Mr. Reed had retired as chairman and co-chief executive of Citigroup on April 19, 2000, 18 months after the merger of Citicorp and Travelers Group Inc. He had shared Citigroup leadership with Sanford I. Weill, who ultimately forced him out. From 1984 to 1998, Mr. Reed had been chairman and chief executive of Citicorp and Citibank.

One of Mr. Reed's challenges will be to redefine the role of the financial industry's representatives on the board. Industry representatives now hold 12 of the 27 seats. These include directors of some of the largest brokerage firms, such as Merrill Lynch, Lehman Brothers and Morgan Stanley, which have come to dominate the board, though the exchange regulates their firms.

Executives of these firms were first to demand Mr. Grasso's departure, once his compensation was publicized, and some of them seek rule changes that would bar representatives of such firms from the board.

Other directors, from smaller firms, had supported Mr. Grasso until his departure, and the gap between the two sides remains to be bridged.

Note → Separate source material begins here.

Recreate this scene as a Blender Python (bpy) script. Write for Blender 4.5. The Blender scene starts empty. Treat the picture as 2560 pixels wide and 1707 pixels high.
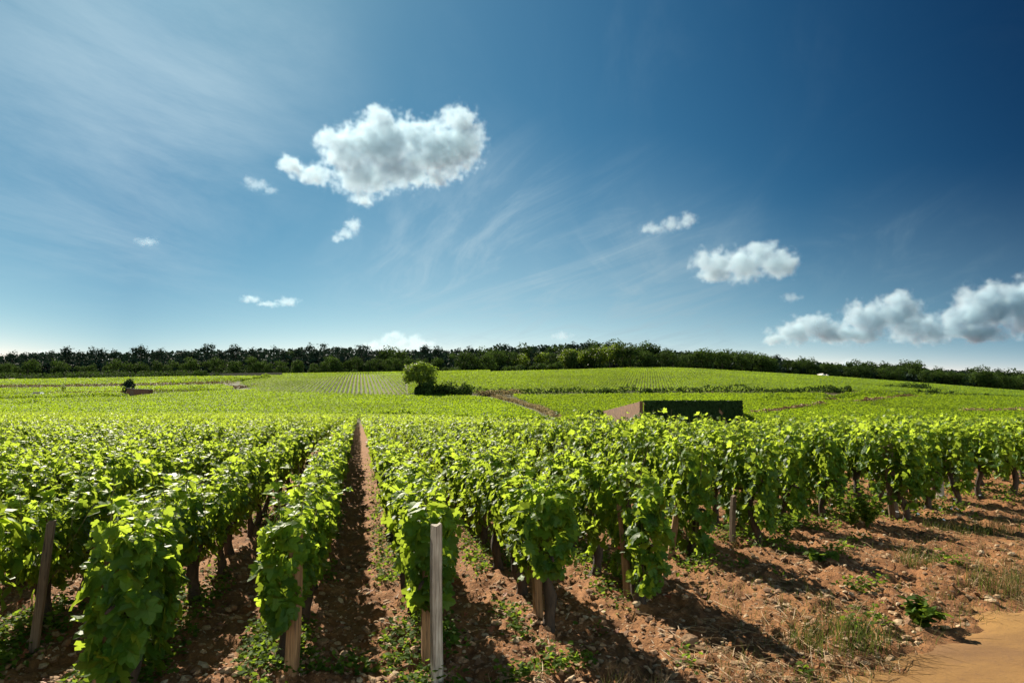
import bpy, math, random
import numpy as np
from mathutils import Vector, Matrix

R = math.radians
rng = np.random.default_rng(11)
random.seed(11)
sc = bpy.context.scene
col = sc.collection

# ------------------------------------------------------------------ camera, sky, sun, exposure
SRC_F = 1707.0                  # 24 mm lens on a 36 mm sensor
CAM_H = 1.8
YAW = R(12.6)                   # the vine rows run along +Y, the camera looks 12.6 degrees to the right of them
PITCH = R(5.27)
SUN_AZ = R(12.6 - 29.5)         # clockwise from +Y
SUN_EL = R(36.0)

cam_d = bpy.data.cameras.new('camera')
cam_d.lens = 24.0; cam_d.sensor_width = 36.0
cam_d.clip_start = 0.1; cam_d.clip_end = 30000
cam = bpy.data.objects.new('camera', cam_d); col.objects.link(cam)
cam.location = (0, 0, CAM_H)
cam.rotation_euler = (R(90) + PITCH, 0, -YAW)
sc.camera = cam

sc.view_settings.view_transform = 'Standard'
sc.view_settings.look = 'None'
sc.view_settings.exposure = 1.58
sc.view_settings.gamma = 1.0
sc.render.engine = 'CYCLES'
sc.cycles.max_bounces = 10
sc.cycles.diffuse_bounces = 3
sc.cycles.glossy_bounces = 2
sc.cycles.transmission_bounces = 5
sc.cycles.volume_bounces = 10
sc.cycles.caustics_reflective = False
sc.cycles.caustics_refractive = False
sc.cycles.use_denoising = True

SUN_DIR = Vector((math.sin(SUN_AZ) * math.cos(SUN_EL), math.cos(SUN_AZ) * math.cos(SUN_EL), math.sin(SUN_EL)))

world = bpy.data.worlds.new('World'); sc.world = world
world.use_nodes = True


class NT:
    """small helper round a node tree"""
    def __init__(s, tree):
        s.t = tree; s.n = tree.nodes; s.l = tree.links
    def new(s, kind, **kw):
        nd = s.n.new(kind)
        for k, v in kw.items():
            setattr(nd, k, v)
        return nd
    def put(s, sock, v):
        if isinstance(v, bpy.types.NodeSocket):
            s.l.new(v, sock)
        elif v is not None:
            sock.default_value = v
    def math(s, op, a, b=None, c=None, clamp=False):
        nd = s.n.new('ShaderNodeMath'); nd.operation = op; nd.use_clamp = clamp
        for i, v in enumerate((a, b, c)):
            if v is not None: s.put(nd.inputs[i], v)
        return nd.outputs[0]
    def vmath(s, op, a, b=None, out=0):
        nd = s.n.new('ShaderNodeVectorMath'); nd.operation = op
        s.put(nd.inputs[0], a)
        if b is not None:
            s.put(nd.inputs[3] if op == 'SCALE' else nd.inputs[1], b)
        return nd.outputs[out]
    def mix(s, f, a, b, blend='MIX'):
        nd = s.n.new('ShaderNodeMix'); nd.data_type = 'RGBA'; nd.blend_type = blend
        s.put(nd.inputs[0], f); s.put(nd.inputs[6], a); s.put(nd.inputs[7], b)
        return nd.outputs[2]
    def noise(s, vec, scale, detail=4, rough=.55, dist=0.0):
        nd = s.n.new('ShaderNodeTexNoise')
        if vec is not None: s.put(nd.inputs['Vector'], vec)
        nd.inputs['Scale'].default_value = scale; nd.inputs['Detail'].default_value = detail
        nd.inputs['Roughness'].default_value = rough; nd.inputs['Distortion'].default_value = dist
        return nd.outputs[0]
    def ramp(s, f, stops, interp='LINEAR'):
        nd = s.n.new('ShaderNodeValToRGB'); s.put(nd.inputs[0], f)
        cr = nd.color_ramp; cr.interpolation = interp
        while len(cr.elements) < len(stops): cr.elements.new(0.5)
        for e, (p, c) in zip(cr.elements, stops):
            e.position = p
            e.color = (c, c, c, 1) if isinstance(c, (int, float)) else (*c, 1)
        return nd.outputs[0]
    def mrange(s, v, a, b, c=0.0, d=1.0, smooth=True):
        nd = s.n.new('ShaderNodeMapRange')
        if smooth: nd.interpolation_type = 'SMOOTHSTEP'
        s.put(nd.inputs[0], v)
        for i, q in enumerate((a, b, c, d)): nd.inputs[i + 1].default_value = q
        return nd.outputs[0]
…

The debate over a remaking of the exchange's governance is important because the stock exchange has both a commercial responsibility and an important regulatory function. It oversees trading-related matters involving listed firms. This includes insider trading cases. The recent controversy has fueled calls for a separation of these duties, and for a remaking of the board to leave it with fewer encumbering ties to Wall Street.

Meanwhile, Mr. Grasso's ultimate compensation, the immediate source of the furor, remains unclear.

Mr. Grasso had been considered something of a hero by New Yorkers after he returned the stock exchange to operation within days of the terror attacks on Sept. 11, 2001. He clung to the job amid the rising complaints about his compensation, and said last week that he was leaving with "the deepest reluctance."

He has said that he will forgo a payment of $48 million, which the exchange said he is entitled to on top of the $139.5 million. But the matter has not finally been resolved.